Robust exploration with adversary via Langevin Monte Carlo

In the realm of Deep Q-Networks (DQNs), numerous exploration strategies have demonstrated efficacy within controlled environments. However, these methods encounter formidable challenges when confronted with the unpredictability of real-world scenarios marked by disturbances. The optimization of exploration efficiency under such disturbances is not fully investigated. In response to these challenges, this work introduces a versatile reinforcement learning (RL) framework that systematically addresses the intricate interplay between exploration and robustness in dynamic and unpredictable environments. We propose a robust RL methodology, framed within a two-player max-min adversarial paradigm.
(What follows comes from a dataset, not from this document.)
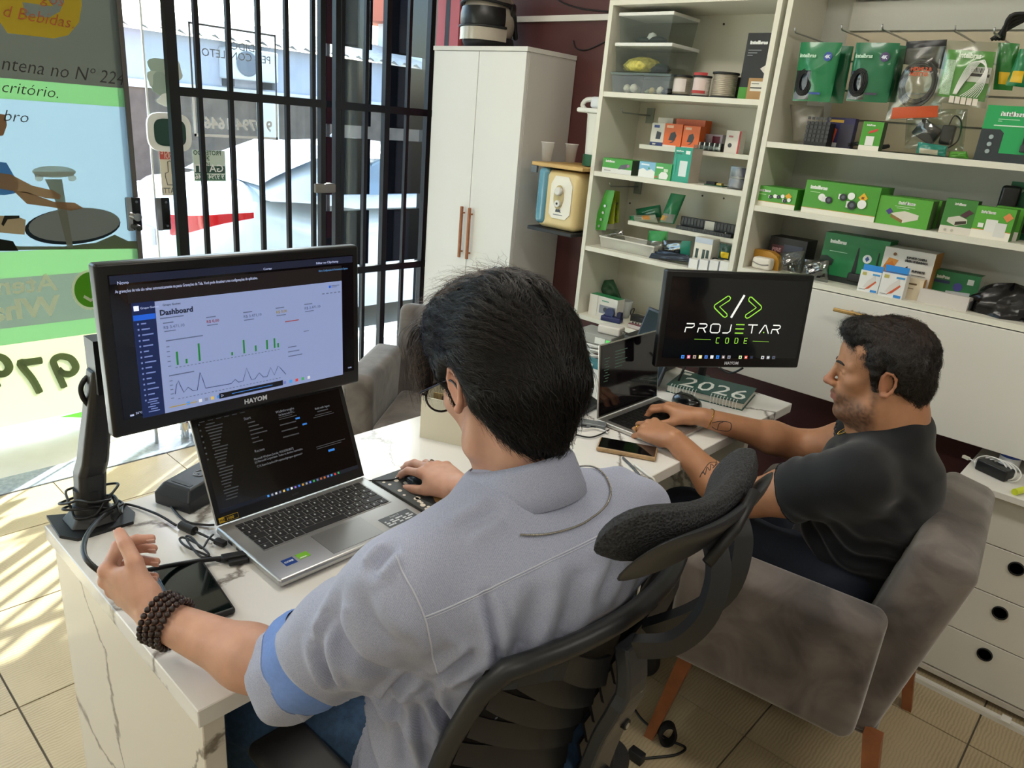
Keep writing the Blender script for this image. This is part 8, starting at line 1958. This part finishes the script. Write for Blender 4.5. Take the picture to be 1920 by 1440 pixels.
def crease(pxs, A, w):
 global dd
 c = []
 for p in pxs:
  l = bv0.ray_cast(CE, ray(*p))[0]
  if l is not None: c.append(l)
 if len(c) < 2: return
 c = np.array([list(p) for p in spline(c, 6)], np.float32)
 lo, hi = c.min(0) - .06, c.max(0) + .06
 ix = np.where(((P0_ > lo) & (P0_ < hi)).all(1))[0]
 D = np.linalg.norm(P0_[ix][:, None, :] - c[None], axis=2); m = D.min(1); e = 1 - .75 * np.abs(D.argmin(1) / (len(c) - 1) * 2 - 1) ** 3
 dd[ix] += e * A * (-np.exp(-(m / w) ** 2) + .75 * np.exp(-((m - 1.9 * w) / (1.1 * w)) ** 2))
for pxs, A, w in (([(908, 1114), (922, 1165), (932, 1215), (930, 1262)], .010, .006), ([(890, 1226), (855, 1252), (822, 1274)], .012, .007), ([(775, 1268), (740, 1288), (710, 1303)], .010, .007),
 ([(803, 1280), (815, 1322), (850, 1355), (890, 1382)], .012, .008), ([(784, 1297), (790, 1345), (797, 1396), (809, 1436)], .010, .008), ([(740, 1300), (745, 1360), (760, 1436)], .008, .009),
 ([(614, 1158), (604, 1210), (612, 1255), (632, 1297)], .010, .0065), ([(589, 1190), (598, 1247), (629, 1291)], .008, .006), ([(640, 1110), (628, 1160), (650, 1215), (697, 1250), (747, 1266)], .009, .011),
 ([(735, 1028), (715, 1048), (698, 1070)], .009, .008), ([(1014, 1098), (995, 1165), (970, 1223), (902, 1322)], .009, .015), ([(1085, 1065), (1060, 1150), (1000, 1240)], .008, .014), ([(952, 1290), (900, 1330), (846, 1372)], .010, .010), ([(860, 1000), (900, 975), (930, 960)], .006, .009), ([(1140, 1010), (1150, 1060), (1120, 1120)], .007, .010), ([(680, 1120), (700, 1170), (760, 1215)], .006, .012)):
 crease(pxs, A, w)
P = P + N * dd[:, None]
shirt = np_mesh('shirt', P, Q, M_SHIRT, man1)
sb_ = bvh_of(P, Q)
M_SEAM = mat('#c3c7d6', .8)
def seam(pts, r=.0011, m=M_SEAM, n=8):
 MB().tube(on_surface_line(sb_, pts, .0003, n), r, 5).build('seam', m, shirt, True)
def cast(pxs, bv=None):
 out = []
 for x, y in pxs:
  loc, nn, _, _ = (bv or sb_).ray_cast(CE, ray(x, y))
  if loc is not None: out.append(loc)
 return out
for dy, r in ((0, .0011), (5, .0007)):
 c_ = cast([(795, 1157 + dy), (850, 1135 + dy), (900, 1112 + dy), (950, 1088 + dy), (1000, 1064 + dy), (1050, 1040 + dy), (1100, 1016 + dy), (1150, 992 + dy)])
 if len(c_) > 3: seam(c_, r)
c_ = cast([(742, 1042), (756, 1075), (778, 1115), (797, 1160), (806, 1200), (812, 1235), (822, 1262)])
if len(c_) > 3: seam(c_, .0012)
for (s_, e) in ((SL, EL), (SR, ER)):
 d = (e - s_).normalized(); u = d.orthogonal().normalized(); w = d.cross(u); c0 = s_ + (e - s_) * .88
 def ringrow(t_, r, wob=1.0, sh=0.0):
  row = []
  for k in range(48):
   a = 2 * PI * k / 48
   rr_ = r + wob * (.0022 * math.sin(3 * a + 2 * t_) + .0014 * math.sin(7 * a + 5 * t_))
   row.append(c0 + d * (t_ + .005 * math.sin(2 * a + sh)) + (u * math.cos(a) + w * math.sin(a)) * rr_)
  return row
 rows = [ringrow(t_, r) for t_, r in ((-.004, .0585), (.004, .0615), (.016, .0635), (.032, .0635), (.046, .061), (.052, .057), (.044, .053), (.02, .052), (-.01, .052))]
 MB().grid(rows, True).build('rolled_cuff', M_SHIRT, shirt, True)
 rows = [ringrow(t_, r, 1.0, .4) for t_, r in ((-.046, .0635), (-.038, .0670), (-.018, .0680), (-.004, .0655), (.004, .0635), (-.004, .0615), (-.02, .0610))]
 o = MB().grid(rows, True).build('cuff_lining', mat('#6f8fd0', .8, noise=.06, nscale=200), shirt, True)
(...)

This formulation is cast as a Probabilistic Action Robust Markov Decision Process (MDP), grounded in a cyber-physical perspective. Our methodology capitalizes on Langevin Monte Carlo (LMC) for Q-function exploration, facilitating iterative updates that empower both the protagonist and adversary to efficaciously explore. Notably, we extend this adversarial training paradigm to encompass robustness against delayed feedback episodes. Empirical evaluation, conducted on benchmark problems such as N-Chain and deep brain stimulation, underlines the consistent superiority of our method over baseline approaches across diverse perturbation scenarios and instances of delayed feedback.